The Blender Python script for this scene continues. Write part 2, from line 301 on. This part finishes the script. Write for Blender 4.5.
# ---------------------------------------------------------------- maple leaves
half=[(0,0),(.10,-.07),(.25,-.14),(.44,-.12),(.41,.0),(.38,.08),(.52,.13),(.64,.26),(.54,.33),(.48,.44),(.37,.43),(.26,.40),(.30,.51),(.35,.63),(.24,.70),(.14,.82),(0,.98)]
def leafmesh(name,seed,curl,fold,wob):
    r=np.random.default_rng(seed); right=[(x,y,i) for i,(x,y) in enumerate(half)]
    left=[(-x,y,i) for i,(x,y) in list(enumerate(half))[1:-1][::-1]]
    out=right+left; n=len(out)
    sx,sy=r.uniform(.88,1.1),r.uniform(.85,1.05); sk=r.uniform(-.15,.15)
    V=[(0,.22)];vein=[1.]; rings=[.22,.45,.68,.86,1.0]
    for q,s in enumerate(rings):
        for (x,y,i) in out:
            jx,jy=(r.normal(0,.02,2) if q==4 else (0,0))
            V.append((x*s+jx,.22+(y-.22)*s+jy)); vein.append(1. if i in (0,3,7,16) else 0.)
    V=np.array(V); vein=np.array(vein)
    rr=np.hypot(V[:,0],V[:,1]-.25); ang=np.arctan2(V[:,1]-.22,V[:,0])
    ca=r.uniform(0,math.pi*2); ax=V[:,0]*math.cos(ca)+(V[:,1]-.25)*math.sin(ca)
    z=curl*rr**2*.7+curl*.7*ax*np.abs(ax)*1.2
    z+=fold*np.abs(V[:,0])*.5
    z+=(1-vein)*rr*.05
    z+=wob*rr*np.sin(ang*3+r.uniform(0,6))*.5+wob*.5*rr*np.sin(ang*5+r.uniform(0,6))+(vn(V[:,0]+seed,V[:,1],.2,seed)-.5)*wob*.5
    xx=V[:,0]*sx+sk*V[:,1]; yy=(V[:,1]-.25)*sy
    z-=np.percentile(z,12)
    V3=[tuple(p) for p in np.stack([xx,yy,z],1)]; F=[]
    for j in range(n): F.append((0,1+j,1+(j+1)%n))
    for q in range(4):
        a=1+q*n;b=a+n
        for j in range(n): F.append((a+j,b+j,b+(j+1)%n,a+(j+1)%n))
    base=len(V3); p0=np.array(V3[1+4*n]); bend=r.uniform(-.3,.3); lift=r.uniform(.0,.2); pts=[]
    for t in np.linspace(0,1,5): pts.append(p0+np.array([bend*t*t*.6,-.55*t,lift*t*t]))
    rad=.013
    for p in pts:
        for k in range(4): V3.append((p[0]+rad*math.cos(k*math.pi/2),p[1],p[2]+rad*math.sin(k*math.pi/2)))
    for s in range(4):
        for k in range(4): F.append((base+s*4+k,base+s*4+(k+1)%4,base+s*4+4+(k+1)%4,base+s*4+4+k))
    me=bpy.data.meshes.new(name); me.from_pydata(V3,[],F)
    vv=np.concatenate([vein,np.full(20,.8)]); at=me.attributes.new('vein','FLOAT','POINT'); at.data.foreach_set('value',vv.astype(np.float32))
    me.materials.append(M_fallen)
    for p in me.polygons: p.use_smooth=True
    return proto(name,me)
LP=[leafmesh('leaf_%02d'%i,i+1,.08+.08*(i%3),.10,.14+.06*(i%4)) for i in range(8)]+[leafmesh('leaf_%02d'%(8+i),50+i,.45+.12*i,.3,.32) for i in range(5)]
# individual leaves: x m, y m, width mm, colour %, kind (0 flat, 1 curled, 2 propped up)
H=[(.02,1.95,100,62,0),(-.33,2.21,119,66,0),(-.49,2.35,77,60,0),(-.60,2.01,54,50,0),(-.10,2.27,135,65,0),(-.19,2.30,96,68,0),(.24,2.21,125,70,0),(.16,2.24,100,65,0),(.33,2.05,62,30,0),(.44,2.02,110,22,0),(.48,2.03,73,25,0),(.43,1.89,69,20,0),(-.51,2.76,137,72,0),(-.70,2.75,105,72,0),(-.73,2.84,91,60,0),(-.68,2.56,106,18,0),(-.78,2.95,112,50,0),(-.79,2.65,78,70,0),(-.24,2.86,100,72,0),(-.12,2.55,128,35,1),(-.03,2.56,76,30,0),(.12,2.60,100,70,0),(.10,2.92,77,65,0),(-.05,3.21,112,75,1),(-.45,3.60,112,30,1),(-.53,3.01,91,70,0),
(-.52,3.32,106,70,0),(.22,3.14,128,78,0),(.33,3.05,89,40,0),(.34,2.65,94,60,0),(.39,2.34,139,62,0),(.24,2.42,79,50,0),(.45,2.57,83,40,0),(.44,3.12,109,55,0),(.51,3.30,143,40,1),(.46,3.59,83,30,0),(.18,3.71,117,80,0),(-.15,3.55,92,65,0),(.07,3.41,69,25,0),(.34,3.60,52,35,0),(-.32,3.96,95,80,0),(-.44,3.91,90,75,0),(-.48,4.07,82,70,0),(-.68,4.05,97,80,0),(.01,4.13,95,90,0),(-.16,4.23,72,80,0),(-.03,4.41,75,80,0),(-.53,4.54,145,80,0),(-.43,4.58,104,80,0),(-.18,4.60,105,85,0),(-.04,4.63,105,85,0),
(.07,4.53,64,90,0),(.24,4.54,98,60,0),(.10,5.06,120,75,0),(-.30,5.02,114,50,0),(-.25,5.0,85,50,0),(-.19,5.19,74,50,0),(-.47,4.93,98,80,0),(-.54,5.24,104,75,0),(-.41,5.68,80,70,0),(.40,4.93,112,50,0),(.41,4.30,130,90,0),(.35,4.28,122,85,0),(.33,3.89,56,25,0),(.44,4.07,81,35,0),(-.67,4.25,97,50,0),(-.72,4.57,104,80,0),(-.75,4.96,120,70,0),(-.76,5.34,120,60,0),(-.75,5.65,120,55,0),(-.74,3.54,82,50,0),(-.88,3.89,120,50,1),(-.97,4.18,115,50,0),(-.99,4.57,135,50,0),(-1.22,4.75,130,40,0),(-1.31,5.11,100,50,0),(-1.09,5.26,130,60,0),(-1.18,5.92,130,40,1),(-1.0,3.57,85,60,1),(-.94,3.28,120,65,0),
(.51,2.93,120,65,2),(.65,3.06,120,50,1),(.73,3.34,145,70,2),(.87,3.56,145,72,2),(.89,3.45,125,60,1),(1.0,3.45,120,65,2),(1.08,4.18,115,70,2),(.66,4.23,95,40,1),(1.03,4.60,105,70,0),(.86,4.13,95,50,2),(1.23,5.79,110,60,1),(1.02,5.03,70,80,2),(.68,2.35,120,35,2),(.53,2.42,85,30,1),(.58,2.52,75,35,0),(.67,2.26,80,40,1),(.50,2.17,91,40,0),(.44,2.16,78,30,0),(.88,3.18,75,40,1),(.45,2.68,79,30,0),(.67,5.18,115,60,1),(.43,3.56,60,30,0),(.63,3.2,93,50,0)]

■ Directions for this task
Copy out all of the lines above exactly.

■ Solution below
The Blender Python script for this scene continues. Write part 2, from line 301 on. This part finishes the script. Write for Blender 4.5.
# ---------------------------------------------------------------- maple leaves
half=[(0,0),(.10,-.07),(.25,-.14),(.44,-.12),(.41,.0),(.38,.08),(.52,.13),(.64,.26),(.54,.33),(.48,.44),(.37,.43),(.26,.40),(.30,.51),(.35,.63),(.24,.70),(.14,.82),(0,.98)]
def leafmesh(name,seed,curl,fold,wob):
    r=np.random.default_rng(seed); right=[(x,y,i) for i,(x,y) in enumerate(half)]
    left=[(-x,y,i) for i,(x,y) in list(enumerate(half))[1:-1][::-1]]
    out=right+left; n=len(out)
    sx,sy=r.uniform(.88,1.1),r.uniform(.85,1.05); sk=r.uniform(-.15,.15)
    V=[(0,.22)];vein=[1.]; rings=[.22,.45,.68,.86,1.0]
    for q,s in enumerate(rings):
        for (x,y,i) in out:
            jx,jy=(r.normal(0,.02,2) if q==4 else (0,0))
            V.append((x*s+jx,.22+(y-.22)*s+jy)); vein.append(1. if i in (0,3,7,16) else 0.)
    V=np.array(V); vein=np.array(vein)
    rr=np.hypot(V[:,0],V[:,1]-.25); ang=np.arctan2(V[:,1]-.22,V[:,0])
    ca=r.uniform(0,math.pi*2); ax=V[:,0]*math.cos(ca)+(V[:,1]-.25)*math.sin(ca)
    z=curl*rr**2*.7+curl*.7*ax*np.abs(ax)*1.2
    z+=fold*np.abs(V[:,0])*.5
    z+=(1-vein)*rr*.05
    z+=wob*rr*np.sin(ang*3+r.uniform(0,6))*.5+wob*.5*rr*np.sin(ang*5+r.uniform(0,6))+(vn(V[:,0]+seed,V[:,1],.2,seed)-.5)*wob*.5
    xx=V[:,0]*sx+sk*V[:,1]; yy=(V[:,1]-.25)*sy
    z-=np.percentile(z,12)
    V3=[tuple(p) for p in np.stack([xx,yy,z],1)]; F=[]
    for j in range(n): F.append((0,1+j,1+(j+1)%n))
    for q in range(4):
        a=1+q*n;b=a+n
        for j in range(n): F.append((a+j,b+j,b+(j+1)%n,a+(j+1)%n))
    base=len(V3); p0=np.array(V3[1+4*n]); bend=r.uniform(-.3,.3); lift=r.uniform(.0,.2); pts=[]
    for t in np.linspace(0,1,5): pts.append(p0+np.array([bend*t*t*.6,-.55*t,lift*t*t]))
    rad=.013
    for p in pts:
        for k in range(4): V3.append((p[0]+rad*math.cos(k*math.pi/2),p[1],p[2]+rad*math.sin(k*math.pi/2)))
    for s in range(4):
        for k in range(4): F.append((base+s*4+k,base+s*4+(k+1)%4,base+s*4+4+(k+1)%4,base+s*4+4+k))
    me=bpy.data.meshes.new(name); me.from_pydata(V3,[],F)
    vv=np.concatenate([vein,np.full(20,.8)]); at=me.attributes.new('vein','FLOAT','POINT'); at.data.foreach_set('value',vv.astype(np.float32))
    me.materials.append(M_fallen)
    for p in me.polygons: p.use_smooth=True
    return proto(name,me)
LP=[leafmesh('leaf_%02d'%i,i+1,.08+.08*(i%3),.10,.14+.06*(i%4)) for i in range(8)]+[leafmesh('leaf_%02d'%(8+i),50+i,.45+.12*i,.3,.32) for i in range(5)]
# individual leaves: x m, y m, width mm, colour %, kind (0 flat, 1 curled, 2 propped up)
H=[(.02,1.95,100,62,0),(-.33,2.21,119,66,0),(-.49,2.35,77,60,0),(-.60,2.01,54,50,0),(-.10,2.27,135,65,0),(-.19,2.30,96,68,0),(.24,2.21,125,70,0),(.16,2.24,100,65,0),(.33,2.05,62,30,0),(.44,2.02,110,22,0),(.48,2.03,73,25,0),(.43,1.89,69,20,0),(-.51,2.76,137,72,0),(-.70,2.75,105,72,0),(-.73,2.84,91,60,0),(-.68,2.56,106,18,0),(-.78,2.95,112,50,0),(-.79,2.65,78,70,0),(-.24,2.86,100,72,0),(-.12,2.55,128,35,1),(-.03,2.56,76,30,0),(.12,2.60,100,70,0),(.10,2.92,77,65,0),(-.05,3.21,112,75,1),(-.45,3.60,112,30,1),(-.53,3.01,91,70,0),
(-.52,3.32,106,70,0),(.22,3.14,128,78,0),(.33,3.05,89,40,0),(.34,2.65,94,60,0),(.39,2.34,139,62,0),(.24,2.42,79,50,0),(.45,2.57,83,40,0),(.44,3.12,109,55,0),(.51,3.30,143,40,1),(.46,3.59,83,30,0),(.18,3.71,117,80,0),(-.15,3.55,92,65,0),(.07,3.41,69,25,0),(.34,3.60,52,35,0),(-.32,3.96,95,80,0),(-.44,3.91,90,75,0),(-.48,4.07,82,70,0),(-.68,4.05,97,80,0),(.01,4.13,95,90,0),(-.16,4.23,72,80,0),(-.03,4.41,75,80,0),(-.53,4.54,145,80,0),(-.43,4.58,104,80,0),(-.18,4.60,105,85,0),(-.04,4.63,105,85,0),
(.07,4.53,64,90,0),(.24,4.54,98,60,0),(.10,5.06,120,75,0),(-.30,5.02,114,50,0),(-.25,5.0,85,50,0),(-.19,5.19,74,50,0),(-.47,4.93,98,80,0),(-.54,5.24,104,75,0),(-.41,5.68,80,70,0),(.40,4.93,112,50,0),(.41,4.30,130,90,0),(.35,4.28,122,85,0),(.33,3.89,56,25,0),(.44,4.07,81,35,0),(-.67,4.25,97,50,0),(-.72,4.57,104,80,0),(-.75,4.96,120,70,0),(-.76,5.34,120,60,0),(-.75,5.65,120,55,0),(-.74,3.54,82,50,0),(-.88,3.89,120,50,1),(-.97,4.18,115,50,0),(-.99,4.57,135,50,0),(-1.22,4.75,130,40,0),(-1.31,5.11,100,50,0),(-1.09,5.26,130,60,0),(-1.18,5.92,130,40,1),(-1.0,3.57,85,60,1),(-.94,3.28,120,65,0),
(.51,2.93,120,65,2),(.65,3.06,120,50,1),(.73,3.34,145,70,2),(.87,3.56,145,72,2),(.89,3.45,125,60,1),(1.0,3.45,120,65,2),(1.08,4.18,115,70,2),(.66,4.23,95,40,1),(1.03,4.60,105,70,0),(.86,4.13,95,50,2),(1.23,5.79,110,60,1),(1.02,5.03,70,80,2),(.68,2.35,120,35,2),(.53,2.42,85,30,1),(.58,2.52,75,35,0),(.67,2.26,80,40,1),(.50,2.17,91,40,0),(.44,2.16,78,30,0),(.88,3.18,75,40,1),(.45,2.68,79,30,0),(.67,5.18,115,60,1),(.43,3.56,60,30,0),(.63,3.2,93,50,0)]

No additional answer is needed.